India’s Trade Deficit Falls to $6.6 Billion in November on Export Growth
Why in the News ?
India’s trade deficit narrowed sharply to $6.6 billion in November 2025, a decline of over 61%, driven by strong growth in merchandise exports and a contraction in merchandise imports, according to data released by the Ministry of Commerce and Industry.

Background
- Trade deficit refers to the excess of imports over exports.
- India traditionally runs a structural trade deficit, particularly due to:
- Energy imports
- Gold imports
- Capital goods dependence
- In October 2025, concerns arose due to an 11.8% fall in merchandise exports and a spike in imports led by gold.
- The November data have eased these concerns, marking the highest November merchandise exports in the last 10 years.
Feature
Export Performance
- Total exports grew 15.5% to $74 billion.

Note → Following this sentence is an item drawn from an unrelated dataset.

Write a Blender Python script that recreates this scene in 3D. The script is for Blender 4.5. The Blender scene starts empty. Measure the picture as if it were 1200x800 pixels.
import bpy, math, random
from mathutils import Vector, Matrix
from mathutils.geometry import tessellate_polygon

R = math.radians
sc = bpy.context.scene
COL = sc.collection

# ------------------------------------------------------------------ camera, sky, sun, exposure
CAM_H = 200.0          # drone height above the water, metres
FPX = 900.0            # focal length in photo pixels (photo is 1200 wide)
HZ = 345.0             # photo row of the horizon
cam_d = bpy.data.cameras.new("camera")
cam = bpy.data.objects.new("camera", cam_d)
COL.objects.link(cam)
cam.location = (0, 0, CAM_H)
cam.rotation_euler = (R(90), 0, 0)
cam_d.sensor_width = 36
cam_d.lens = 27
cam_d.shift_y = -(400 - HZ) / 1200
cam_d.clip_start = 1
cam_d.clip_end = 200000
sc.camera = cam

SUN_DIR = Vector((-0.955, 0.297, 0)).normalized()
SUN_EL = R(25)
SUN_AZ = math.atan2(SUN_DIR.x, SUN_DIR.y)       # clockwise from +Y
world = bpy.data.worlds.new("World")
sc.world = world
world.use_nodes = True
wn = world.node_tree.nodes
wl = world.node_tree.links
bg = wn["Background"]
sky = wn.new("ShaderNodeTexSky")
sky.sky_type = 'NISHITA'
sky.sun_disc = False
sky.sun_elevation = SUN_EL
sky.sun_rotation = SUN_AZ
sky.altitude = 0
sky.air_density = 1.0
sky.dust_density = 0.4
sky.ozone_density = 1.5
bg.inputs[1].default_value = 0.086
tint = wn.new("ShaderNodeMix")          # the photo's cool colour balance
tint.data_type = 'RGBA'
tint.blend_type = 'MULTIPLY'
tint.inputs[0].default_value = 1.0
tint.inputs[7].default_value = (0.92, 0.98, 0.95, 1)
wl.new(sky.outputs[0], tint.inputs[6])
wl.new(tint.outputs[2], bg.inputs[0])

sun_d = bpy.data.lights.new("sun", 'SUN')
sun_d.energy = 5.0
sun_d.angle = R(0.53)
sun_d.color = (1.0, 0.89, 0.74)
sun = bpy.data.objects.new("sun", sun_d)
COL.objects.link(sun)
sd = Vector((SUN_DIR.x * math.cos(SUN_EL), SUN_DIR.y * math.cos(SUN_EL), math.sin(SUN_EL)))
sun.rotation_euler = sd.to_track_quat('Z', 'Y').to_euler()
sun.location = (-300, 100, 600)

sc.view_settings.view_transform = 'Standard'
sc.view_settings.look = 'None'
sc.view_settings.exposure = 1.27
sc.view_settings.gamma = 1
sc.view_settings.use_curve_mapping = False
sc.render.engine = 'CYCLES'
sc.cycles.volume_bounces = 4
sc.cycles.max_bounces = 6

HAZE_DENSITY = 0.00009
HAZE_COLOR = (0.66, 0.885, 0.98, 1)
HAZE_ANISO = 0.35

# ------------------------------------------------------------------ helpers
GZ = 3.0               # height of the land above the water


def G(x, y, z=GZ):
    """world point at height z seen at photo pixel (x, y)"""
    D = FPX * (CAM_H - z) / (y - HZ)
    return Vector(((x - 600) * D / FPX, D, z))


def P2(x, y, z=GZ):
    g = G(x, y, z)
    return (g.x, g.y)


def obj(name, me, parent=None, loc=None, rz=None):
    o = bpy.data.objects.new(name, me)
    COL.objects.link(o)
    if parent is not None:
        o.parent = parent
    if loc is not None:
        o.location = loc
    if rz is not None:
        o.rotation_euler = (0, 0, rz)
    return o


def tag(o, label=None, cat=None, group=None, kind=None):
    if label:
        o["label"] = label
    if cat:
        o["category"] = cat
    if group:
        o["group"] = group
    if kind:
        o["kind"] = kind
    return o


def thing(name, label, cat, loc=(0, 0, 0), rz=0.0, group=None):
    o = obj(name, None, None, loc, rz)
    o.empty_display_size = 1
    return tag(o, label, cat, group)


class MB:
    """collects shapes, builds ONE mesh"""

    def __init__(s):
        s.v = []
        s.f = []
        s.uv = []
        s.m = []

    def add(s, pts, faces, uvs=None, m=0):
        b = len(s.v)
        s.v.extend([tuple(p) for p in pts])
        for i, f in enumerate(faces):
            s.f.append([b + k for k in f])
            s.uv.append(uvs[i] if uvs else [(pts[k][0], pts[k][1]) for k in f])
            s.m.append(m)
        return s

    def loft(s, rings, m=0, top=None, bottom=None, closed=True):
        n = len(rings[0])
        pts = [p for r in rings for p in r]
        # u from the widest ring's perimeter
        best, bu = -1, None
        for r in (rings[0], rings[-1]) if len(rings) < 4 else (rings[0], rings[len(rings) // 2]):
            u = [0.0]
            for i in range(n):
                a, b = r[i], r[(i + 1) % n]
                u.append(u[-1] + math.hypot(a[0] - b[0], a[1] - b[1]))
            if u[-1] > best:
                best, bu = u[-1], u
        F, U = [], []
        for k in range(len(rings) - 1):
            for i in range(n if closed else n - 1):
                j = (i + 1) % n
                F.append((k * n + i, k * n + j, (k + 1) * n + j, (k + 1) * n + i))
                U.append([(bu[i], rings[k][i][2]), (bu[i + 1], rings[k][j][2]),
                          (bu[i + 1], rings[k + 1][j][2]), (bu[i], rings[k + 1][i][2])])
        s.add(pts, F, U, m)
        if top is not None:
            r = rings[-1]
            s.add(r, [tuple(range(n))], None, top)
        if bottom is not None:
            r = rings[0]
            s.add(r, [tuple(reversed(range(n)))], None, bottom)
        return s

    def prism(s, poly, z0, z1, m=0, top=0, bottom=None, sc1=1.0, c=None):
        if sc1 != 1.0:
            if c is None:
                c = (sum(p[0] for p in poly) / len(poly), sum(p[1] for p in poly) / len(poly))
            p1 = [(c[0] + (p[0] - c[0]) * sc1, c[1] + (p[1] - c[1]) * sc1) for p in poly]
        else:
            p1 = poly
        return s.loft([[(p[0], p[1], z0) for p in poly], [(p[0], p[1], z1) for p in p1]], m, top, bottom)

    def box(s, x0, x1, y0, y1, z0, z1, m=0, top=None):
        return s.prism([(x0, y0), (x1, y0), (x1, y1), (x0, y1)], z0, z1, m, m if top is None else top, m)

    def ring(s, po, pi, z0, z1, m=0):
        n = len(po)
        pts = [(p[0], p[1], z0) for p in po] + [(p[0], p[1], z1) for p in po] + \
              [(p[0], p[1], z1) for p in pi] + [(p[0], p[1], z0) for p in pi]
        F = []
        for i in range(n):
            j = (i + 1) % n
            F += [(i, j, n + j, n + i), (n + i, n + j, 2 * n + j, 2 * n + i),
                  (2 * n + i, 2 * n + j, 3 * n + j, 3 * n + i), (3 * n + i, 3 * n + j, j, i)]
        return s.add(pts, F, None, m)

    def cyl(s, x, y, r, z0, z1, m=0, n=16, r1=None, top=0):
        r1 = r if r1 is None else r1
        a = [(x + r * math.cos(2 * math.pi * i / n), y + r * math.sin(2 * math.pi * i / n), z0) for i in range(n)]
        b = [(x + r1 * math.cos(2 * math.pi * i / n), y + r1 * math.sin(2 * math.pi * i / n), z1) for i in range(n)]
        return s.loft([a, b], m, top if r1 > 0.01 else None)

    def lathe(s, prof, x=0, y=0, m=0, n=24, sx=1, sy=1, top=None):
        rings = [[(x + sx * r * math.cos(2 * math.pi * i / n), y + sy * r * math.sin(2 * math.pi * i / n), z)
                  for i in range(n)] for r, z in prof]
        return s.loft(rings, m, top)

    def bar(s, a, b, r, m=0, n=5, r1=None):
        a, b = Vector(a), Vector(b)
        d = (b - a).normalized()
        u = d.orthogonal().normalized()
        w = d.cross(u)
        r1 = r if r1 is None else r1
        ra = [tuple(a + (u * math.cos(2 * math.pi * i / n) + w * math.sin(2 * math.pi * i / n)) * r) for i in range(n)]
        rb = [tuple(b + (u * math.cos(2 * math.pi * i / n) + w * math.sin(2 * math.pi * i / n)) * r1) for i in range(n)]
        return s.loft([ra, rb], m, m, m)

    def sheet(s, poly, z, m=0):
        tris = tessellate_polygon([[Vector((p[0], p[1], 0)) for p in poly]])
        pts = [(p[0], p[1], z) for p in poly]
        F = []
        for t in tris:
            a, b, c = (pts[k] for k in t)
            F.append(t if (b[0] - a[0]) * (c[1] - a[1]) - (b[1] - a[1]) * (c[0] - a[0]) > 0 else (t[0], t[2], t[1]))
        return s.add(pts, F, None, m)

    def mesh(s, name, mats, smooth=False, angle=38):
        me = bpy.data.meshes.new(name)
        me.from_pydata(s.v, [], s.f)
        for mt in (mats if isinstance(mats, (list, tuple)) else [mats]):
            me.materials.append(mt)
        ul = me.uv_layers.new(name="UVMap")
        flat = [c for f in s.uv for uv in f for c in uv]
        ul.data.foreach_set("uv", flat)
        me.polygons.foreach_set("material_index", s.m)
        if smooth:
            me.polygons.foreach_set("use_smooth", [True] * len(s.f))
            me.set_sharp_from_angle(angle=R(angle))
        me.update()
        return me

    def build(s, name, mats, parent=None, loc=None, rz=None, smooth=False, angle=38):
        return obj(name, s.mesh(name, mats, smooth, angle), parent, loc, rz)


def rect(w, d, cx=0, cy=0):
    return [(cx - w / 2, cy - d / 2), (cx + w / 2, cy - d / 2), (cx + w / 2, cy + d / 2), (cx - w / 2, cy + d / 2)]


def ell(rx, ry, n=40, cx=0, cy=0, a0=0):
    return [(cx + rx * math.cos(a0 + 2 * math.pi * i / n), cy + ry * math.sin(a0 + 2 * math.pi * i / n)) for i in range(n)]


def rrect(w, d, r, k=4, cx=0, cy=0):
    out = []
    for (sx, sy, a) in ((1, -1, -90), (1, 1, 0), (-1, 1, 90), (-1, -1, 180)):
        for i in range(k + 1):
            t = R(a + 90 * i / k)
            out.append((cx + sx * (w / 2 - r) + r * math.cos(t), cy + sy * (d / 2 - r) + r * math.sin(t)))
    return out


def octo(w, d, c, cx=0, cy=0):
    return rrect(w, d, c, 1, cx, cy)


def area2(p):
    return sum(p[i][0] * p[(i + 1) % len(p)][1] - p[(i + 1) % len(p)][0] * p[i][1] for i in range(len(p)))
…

- Merchandise exports rose 19.4% to $38.1 billion.
- Exports to the U.S.:
- Increased 22.6% year-on-year to $6.98 billion
- Were 10.7% higher than in October 2025
- This growth occurred despite the U.S. imposing a 50% tariff on Indian imports since August-end.
Import Trends
- Total imports declined 0.6% to $80.6 billion.
- Merchandise imports fell 1.9% to $62.7 billion.
- Gold imports:
- Fell nearly 60% year-on-year
- Declined 73% compared to October
- Reduced to $4 billion in November
Trade Balance Outcome
- The combined effect of rising exports and falling imports led to a sharp contraction in the trade deficit.0
Challenge
Sustainability of Export Growth
- Export performance remains vulnerable to:
- Global economic slowdown
- Geopolitical tensions
- Protectionist trade measures (e.g., U.S. tariffs)
Import Compression vs Structural Strength
- Reduction in imports, especially gold, may be temporary.
- A falling trade deficit driven mainly by import compression may not reflect long-term competitiveness.
External Dependence
- Continued reliance on select markets (notably the U.S.) exposes India to policy shocks.
- Tariff barriers and trade disputes can affect export momentum.
Volatility in Gold Imports
- Gold imports are influenced by:
- Domestic demand
- Global prices
- Policy measures
- Sudden surges can widen the trade deficit again.
Way Forward
Export diversification:
- Expand market access beyond traditional partners.
Value-added manufacturing:
- Strengthen initiatives like Make in India and PLI schemes.
Stable trade policy:
- Address tariff and non-tariff barriers through diplomacy and FTAs.
Reduce import dependence:
- Promote domestic production of energy, electronics, and capital goods.
Gold demand management:
- Encourage financial instruments like Sovereign Gold Bonds.
Logistics and competitiveness reforms:
- Reduce transaction costs to sustain export growth.
Conclusion
The sharp contraction in India’s trade deficit in November 2025 reflects a positive rebound in merchandise exports and a moderation in imports, particularly gold. While the data signals improved external sector health in the short term, sustaining this trend will depend on structural export competitiveness, diversified markets, and reduced import dependence, rather than temporary import compression alone.